ちなみに、税金の種類と支払い時期については、こちらの記事で解説しています。

https://www.naowakayama.com/2018/12/20/tax-for-kojinnjigyounusi/

経費となるものとならないものがある

一口に税金といっても、会計処理は同じではありません。

経費となるものとならないものがあります。

当然ですが、事業に関係しないものは経費にはなりません。

でも、事業に関係するものでも経費になるものとならないものがあります。

例えば、所得税、住民税は経費となりませんが、事業に関する固定資産税や自動車取得税などは経費となります。

同じ税金なのに、どうしてこのような違いがでてくるのでしょうか?

経費になるものならないものの区別は?

それは、税金の性質が違うからです。

さきほどの税金は、3つにグループ分類できます。

第一グループ:儲けに対してかかるもの

所得税、住民税、個人事業税

第2グループ:他の人が負担する税金を預かっているだけのもの(説明の便宜上、預かっていると表現しています。厳密には、納税義務者は事業主です)

消費税、源泉所得税

第3グループ:資産の保有に対してかかるもの

固定資産税(償却資産税)、自動車税

儲けに対してかかるもの

所得税、住民税は、儲けに対してかかる税金です。

所得税=(収入ー経費)×税率 で計算されます。

もし、税金も経費とすることができれば、

所得税=収入ー経費―所得税

となり、無限ループのような計算になってしまします。

そのため、儲けに対してかかる税金は経費となりません。

事業主が負担すべきものを払っているだけなので、以下のような仕訳となります。

(借方)事業主貸 (貸方)現預金

ただし、事業税だけは取り扱いが違います。

事業税は、経費となります。

これは、事業税が事業に対してかかる税金だからです(事業をやっていなければ課税されない)。

他の人が負担すべき税金を預かっているだけのもの

源泉所得税や消費税がこれです。

一旦、手元にお金が入るので、支払ったときに自分が払っているような気持ちがしますが、他人からお金を預かって支払っているだけです。なので、当然、経費にはなりません。

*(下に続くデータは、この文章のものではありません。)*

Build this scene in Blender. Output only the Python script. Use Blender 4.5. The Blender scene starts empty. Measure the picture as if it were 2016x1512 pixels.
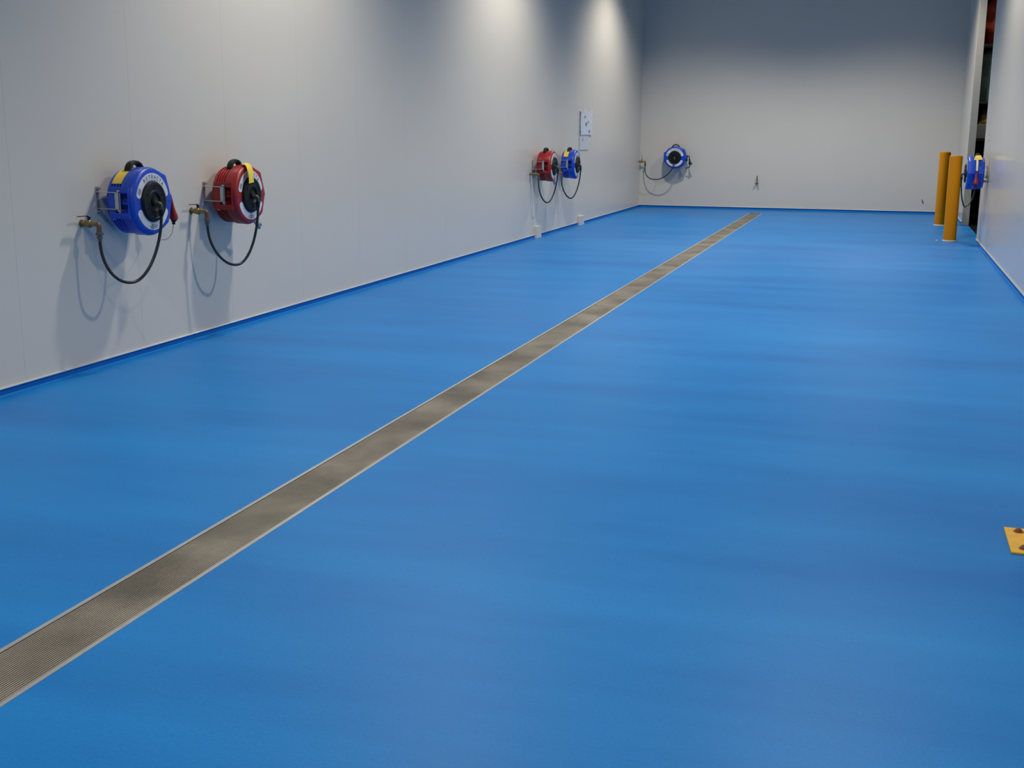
import bpy, bmesh, math, random
from mathutils import Vector, Matrix
random.seed(4)
S = bpy.context.scene
COL = S.collection
PI = math.pi

# ------------------------------------------------------------------ camera
F_PX, YAW, PITCH, ROLL = 2332.85, 0.298045, 0.210150, 0.005985
CAM_H = 1.5
def cam_axes():
    cy, sy, cp, sp = math.cos(YAW), math.sin(YAW), math.cos(PITCH), math.sin(PITCH)
    f = Vector((-sy * cp, cy * cp, -sp)); r = Vector((cy, sy, 0)); u = r.cross(f)
    c, s = math.cos(ROLL), math.sin(ROLL)
    return c * r + s * u, -s * r + c * u, f
r_, u_, f_ = cam_axes()
cam = bpy.data.objects.new('camera', bpy.data.cameras.new('camera'))
COL.objects.link(cam)
cam.matrix_world = Matrix(((r_.x, u_.x, -f_.x, 0), (r_.y, u_.y, -f_.y, 0), (r_.z, u_.z, -f_.z, CAM_H), (0, 0, 0, 1)))
cam.data.sensor_width = 36.0
cam.data.lens = F_PX / 2016 * 36.0
cam.data.clip_end = 200
S.camera = cam

# ------------------------------------------------------------------ world, lamps, exposure
S.view_settings.view_transform = 'Standard'
S.view_settings.look = 'None'
S.view_settings.gamma = 1.0
S.view_settings.use_curve_mapping = False
S.view_settings.exposure = 0.0
w = bpy.data.worlds.new('world'); S.world = w; w.use_nodes = True
w.node_tree.nodes['Background'].inputs[0].default_value = (0.02, 0.02, 0.022, 1)
w.node_tree.nodes['Background'].inputs[1].default_value = 1.0

XL, XR, YB = -4.7206, 1.3261, 24.1097      # left, right and back wall faces
YF, HC = -5.0, 4.95                        # wall behind the camera, ceiling height
LAMP_Z = 4.70
LAMP_CONE, LAMP_BLEND, LAMP_R = 136, 0.68, 0.11
LAMP_Y = ((2.0, 0.72), (8.7, 0.94), (14.8, 0.95), (20.75, 0.97))
LAMP_XW = ((-3.22, 410), (-0.17, 440))
def lamps_and_fill():
    for x, watt in LAMP_XW:
        for y, k in LAMP_Y:
            l = bpy.data.lights.new('ceiling_spot', 'SPOT')
            l.energy = watt * k; l.color = (1.0, 0.945, 0.825)
            l.spot_size = math.radians(LAMP_CONE); l.spot_blend = LAMP_BLEND; l.shadow_soft_size = LAMP_R
            o = bpy.data.objects.new('ceiling_spot', l); COL.objects.link(o)
            o.location = (x, y, LAMP_Z)
    l = bpy.data.lights.new('storeroom_fill', 'POINT'); l.energy = 14; l.color = (1.0, 0.9, 0.8); l.shadow_soft_size = 0.1  # added fill light without a known source, brightens the goods behind the doorway
    o = bpy.data.objects.new('storeroom_fill', l); COL.objects.link(o); o.location = (2.2, 21.62, 2.5)
lamps_and_fill()

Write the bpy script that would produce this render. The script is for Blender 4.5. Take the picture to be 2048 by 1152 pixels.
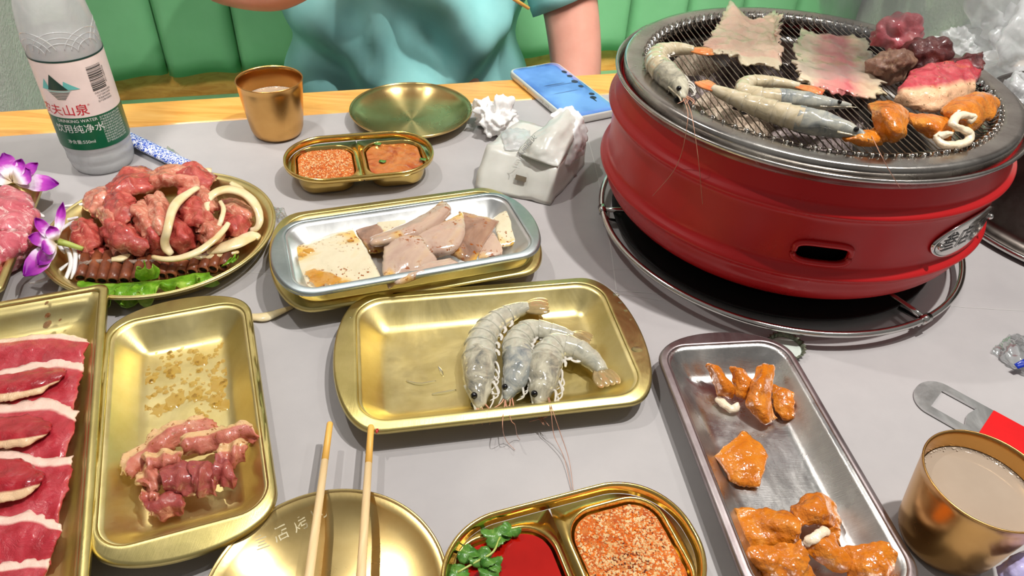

源泉所得税は、他の人が払うべき所得税を預かっているだけですし、消費税は、消費者が負担すべき税金です。

ただし、消費税の処理については注意が必要です。

税込みを処理を採用している場合には、消費税の支払い時に租税公課という勘定科目を使います。

税込み処理とは、消費税部分と本体価格を区別せずに一括して処理する方法です。支払い時に、租税公課という費用科目を用いますが、収益も費用も税込み価格で膨らんでいますので、税抜き処理を採用した場合と利益はほぼ同じとなります。

資産の保有にかかる税金

これは、経費となります。

固定資産税(償却資産税)、自動車取得税などですね。

支払い時には、租税公課という勘定科目を用いて処理します。

贈与税も相続税も資産の保有に関する税金ですが、事業と関係しないため経費とはなりません。

まとめ

税金は種類もたくさんあり、名前がなんとなくいかめしいので、「わからない~」と思ってしまいます。人間、「わからない」とか「いやだな」と感じると思考をストップさせてしまいがちです。私も最初の頃は苦手でしたし、お客さんの帳簿をみていても間違いが多い箇所です。

でも、その税金の性質を考えれば決して難しいものではありません。

支払い金額も多くなることがありますし、経費となるもはしっかりと経費計上してくださいね。

編集後記

午前中はバレエ、午後から事務所に資料をとりに行きました。